Dimanche midi j’ai eu l’occasion de manger à Paris avec Leanne Markus, la tutrice de mon stage à Auckland en Nouvelle-Zélande. Ce fut l’occasion de discuter sur sa companie qui produit un logiciel de gestion de ressources humaines assez innovant, et de lui raconter où j’en suis de mon côté avec Olient et Equideo (elle attend impatiemment la version anglaise…).

La discussion en est venu au brevet qu’elle a obtenu pour son application, applicable en Nouvelle-Zélande notamment, en m’expliquant que ce brevet courait pour 20 ans.
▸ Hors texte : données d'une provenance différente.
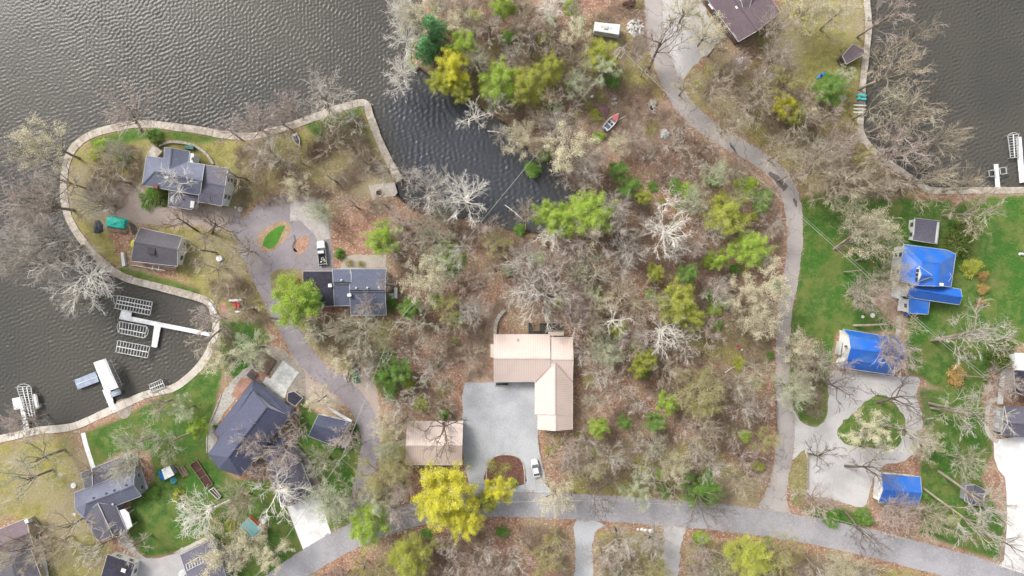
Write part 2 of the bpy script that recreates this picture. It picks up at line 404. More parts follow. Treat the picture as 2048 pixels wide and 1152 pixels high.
def fastmesh(me, v, f):
    me.vertices.add(len(v)); me.vertices.foreach_set("co", np.ascontiguousarray(v, np.float32).ravel())
    k = f.shape[1]; me.loops.add(f.size); me.loops.foreach_set("vertex_index", np.ascontiguousarray(f, np.int32).ravel())
    me.polygons.add(len(f)); me.polygons.foreach_set("loop_start", np.arange(0, f.size, k, dtype=np.int32))
    me.polygons.foreach_set("loop_total", np.full(len(f), k, np.int32)); me.update(calc_edges=True)
fastmesh(me, vv, ff)
def zone(polys, feather=2.4):
    out = np.zeros(PX.shape)
    for p in polys:
        pp = np.array(p, float)
        m = (PX > pp[:, 0].min() - 60) & (PX < pp[:, 0].max() + 60) & (PY > pp[:, 1].min() - 60) & (PY < pp[:, 1].max() + 60)
        if not m.any(): continue
        d, _ = segdist(p, PX[m], PY[m]); d = d * S; d = np.where(inside(p, PX[m], PY[m]), d, -d)
        out[m] = np.maximum(out[m], np.clip(.5 + d / (2 * feather), 0, 1))
    return out
ca = me.color_attributes.new("zone", 'FLOAT_COLOR', 'POINT')
ca.data.foreach_set("color", np.stack([zone(GREEN), zone(OLIVE, 4), zone(TAN, 3), np.ones(PX.shape)], -1).astype(np.float32).ravel())
for p in me.polygons: pass
gnd = bpy.data.objects.new("ground", me); COL.objects.link(gnd); tag(gnd, kind='structure')
m, nt, b = newmat("leafy_ground")
v = coord(nt, 'pos')
at = nt.nodes.new("ShaderNodeAttribute"); at.attribute_name = "zone"
sp = nt.nodes.new("ShaderNodeSeparateColor"); nt.links.new(at.outputs["Color"], sp.inputs[0])
nB = noise(nt, v, .07, 5, .6); nM = noise(nt, v, .45, 5, .65); nF = noise(nt, v, 1.9, 4, .75); nF2 = noise(nt, v, 3.3, 3, .8)
# leaf litter
lit = mix(nt, ramp(nt, nM, .38, .62), A(156, 116, 95), A(184, 148, 124))
lit = mix(nt, ramp(nt, nB, .45, .62), lit, A(166, 146, 118))
lit = mix(nt, ramp(nt, nF, .5, .68), lit, A(236, 206, 184))
lit = mix(nt, math_(nt, 'MULTIPLY', ramp(nt, nF2, .55, .7), .8), lit, A(80, 58, 46))
oli = mix(nt, ramp(nt, nM, .38, .62), A(140, 136, 78), A(168, 158, 98))
oli = mix(nt, ramp(nt, nB, .45, .6), oli, A(166, 154, 122))
oli = mix(nt, math_(nt, 'MULTIPLY', ramp(nt, nF, .52, .7), .7), oli, A(208, 198, 150))
oli = mix(nt, math_(nt, 'MULTIPLY', ramp(nt, nF2, .55, .72), .6), oli, A(88, 92, 46))
nL = noise(nt, v, .16, 5, .7)
gre = mix(nt, ramp(nt, nM, .35, .65), A(74, 108, 50), A(106, 132, 66))
gre = mix(nt, ramp(nt, nB, .44, .62), gre, A(70, 116, 46))
gre = mix(nt, math_(nt, 'MULTIPLY', ramp(nt, nM, .5, .66), .35), gre, A(140, 140, 84))
gre = mix(nt, math_(nt, 'MULTIPLY', ramp(nt, nF, .5, .7), .5), gre, A(140, 158, 92))
gre = mix(nt, math_(nt, 'MULTIPLY', ramp(nt, nF2, .55, .72), .4), gre, A(48, 82, 36))
tan = mix(nt, ramp(nt, nM, .38, .62), A(178, 150, 128), A(196, 172, 150))
tan = mix(nt, math_(nt, 'MULTIPLY', ramp(nt, nF, .52, .7), .5), tan, A(212, 196, 176))
tan = mix(nt, math_(nt, 'MULTIPLY', ramp(nt, nF2, .56, .72), .5), tan, A(120, 98, 80))
def zw(s, lo=.36, hi=.62, k=.55):
    q = math_(nt, 'ADD', s, math_(nt, 'MULTIPLY', math_(nt, 'SUBTRACT', nM, .5), k))
    q = math_(nt, 'ADD', q, math_(nt, 'MULTIPLY', math_(nt, 'SUBTRACT', nF, .5), .35))
    return math_(nt, 'MULTIPLY', ramp(nt, q, lo, hi), ramp(nt, s, .02, .15))
gre = mix(nt, math_(nt, 'MULTIPLY', ramp(nt, nL, .46, .6), .55), gre, A(128, 130, 74))
gre = mix(nt, math_(nt, 'MULTIPLY', ramp(nt, nL, .6, .7), .5), gre, A(150, 134, 102))
c = mix(nt, zw(sp.outputs[1], .3, .7, .9), lit, oli)
c = mix(nt, zw(sp.outputs[2], .35, .65, .9), c, tan)
c = mix(nt, zw(sp.outputs[0]), c, gre)
# mud under the water line
sx = nt.nodes.new("ShaderNodeSeparateXYZ"); nt.links.new(v, sx.inputs[0])
c = mix(nt, ramp(nt, sx.outputs[2], -.1, -.5), c, (.03, .026, .02, 1))
nt.links.new(c, b.inputs["Base Color"]); b.inputs["Roughness"].default_value = .95; b.inputs["Specular IOR Level"].default_value = .1
bump(nt, b, math_(nt, 'ADD', nF, math_(nt, 'MULTIPLY', nM, .8)), .9, .3)
me.materials.append(m)
# ------------------------------------------------------------------ water
WATER_Z = -.62
wx = axis(-132, 132, .25, 4200); wy = axis(-78, 78, .25, 4200)
WX, WY = np.meshgrid(wx, wy); wrs = np.random.RandomState(9)
near = (np.abs(WX) < 131) & (np.abs(WY) < 77)
def chop(X, Y, ang, spread, lo, hi, n, seed):
    r_ = np.random.RandomState(seed); z = np.zeros(X.shape)
    for k in range(n):
        lam = lo * (hi / lo) ** r_.rand(); a = R(ang) + r_.normal() * spread; kx, ky = math.cos(a) * 2 * math.pi / lam, math.sin(a) * 2 * math.pi / lam
        z += lam * np.sin(kx * X + ky * Y + r_.rand() * 6.28 + .8 * np.sin(X * .05 * r_.rand() + Y * .06 * r_.rand() + k))
    return z / math.sqrt(n)
inlet_poly = [(735, 195), (800, 130), (838, 128), (900, 150), (970, 200), (1040, 250), (1095, 310), (1185, 385), (1110, 480), (1000, 480), (880, 450), (800, 405), (765, 330), (742, 255)]
WPX, WPY = WX / S + 1024, 576 - WY / S
dI, _i = segdist(inlet_poly, WPX, WPY); inI = np.where(inside(inlet_poly, WPX, WPY), 1.0, 0.0) * np.clip(dI * S / 7, 0, 1)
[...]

Et on est donc venu à parler propriété intellectuelle… Leanne m’expliquait alors qu’il lui avait fallu 5 ans pour développer le logiciel, et ensuite trouver les clients à qui le vendre, puisqu’elle vise les grands comptes. Plusieurs grosses companies néozélandaises l’utilisent, mais plus récemment c’est surtout l’hôpital de Singapour qui est venu compléter les références, ouvrant les portes de l’Asie du Sud-Est. Pour elle, le brevet est nécessaire vu toutes ces années d’efforts avant de commencer à en récolter les fruits.

J’ai quand même réussi à lui faire reconnaître que 20 ans, même dans son cas, c’est trop long, et que peut être 10 suffisent. Car c’est bien là (avec l’étendu) le point le plus important du brevet : la durée d’application. Reprenons depuis le début.

Le rôle d’un brevet est de favoriser l’innovation. La finalité, c’est l’innovation. La durée d’application n’est qu’un moyen pour atteindre cette finalité. En accordant un monopole limité dans le temps, le brevet doit inciter la personne à exploiter son innovation. Limité dans le temps, pour la simple et bonne raison que toute idée nouvelle est toujours plus ou moins basée sur une idée déjà existante. Si le brevet est trop long, il nuit à l’innovation en empêchant d’autres innovateurs d’améliorer l’idée originale. Si il est trop court, le créateur n’aura pas assez d’assurance qu’il arrivera à vivre de son innovation avant d’être à la merci de concurrents. Toute l’efficacité d’un brevet pour favoriser l’innovation et l’intérêt général réside dans la juste mesure de sa durée.

Leanne me disait donc qu’on aurait tout intérêt à protéger notre concept de jeu en ligne. Ce que ne cesse de me répéter ma mère, qui a peur qu’on nous vole notre idée. Et ce à quoi je réponds : "mais nous aussi on a commençé en repiquant le concept à quelqu’un d’autres !". Le concept de jeu en ligne existait depuis longtemps, et nous avons repris celui du jeu d’élevage de chevaux. Nous l’avons considérablement amélioré, tant le jeu que le modèle économique, preuve en est la réussite d’Olient. Et si quelqu’un venait à faire mieux que nous, je considère que ce serait à nous de reprendre au mieux son amélioration, et de faire à nouveau mieux que lui. C’est le jeu, saine émulation.

Je ne peux pas dire objectivement qu’on aurait eu besoin d’un brevet sur 20 ans. D’autant plus que je ne considère pas vraiment un brevet trop long comme une aide pour l’entreprise, les ardents défenseurs d’une propriété intellectuelle très forte étant souvent ceux qui ont un intérêt à se reposer sur leur laurier et relacher l’effort…

Cependant, si la durée était suffisament courte, je pense qu’un brevet logiciel sur un concept pour le Web pourrait être utile pour inciter plus de monde à se lancer dans l’aventure. A mon avis, une durée de 6 mois à 1 an maximum pourrait être bénéfique pour les innovateurs qui seraient assurés qu’on leur laisse quelques mois pour faire leurs preuves. Ce n’est pas de trop pour lancer un site ou un service sur le Web. Mais le Web évolue tellement vite, trop vite pour accepter des verrous sur certains concepts pendant plusieurs mois. Ce qu’on gagnerait en initiatives d’un côté qui ne serait pas parues sans l’incentive d’un brevet, on le perdrait largement de l’autre : alors que chaque semaine apparait un nouveau service innovant sur le Web, cette durée serait probablement rallongée à quelques mois… Et si le Web était la preuve que le monde des idées n’a pas besoin d’une forte propriété intellectuelle ? Vraiment, je pense que c’est un précieux équilibre qu’il ne faut surtout pas bouleverser avec ce genre de mécanisme qui, si il s’avère efficace dans le monde réel (personne n’a remis cela en question), pourrait s’avérer dévastateur sur le Web.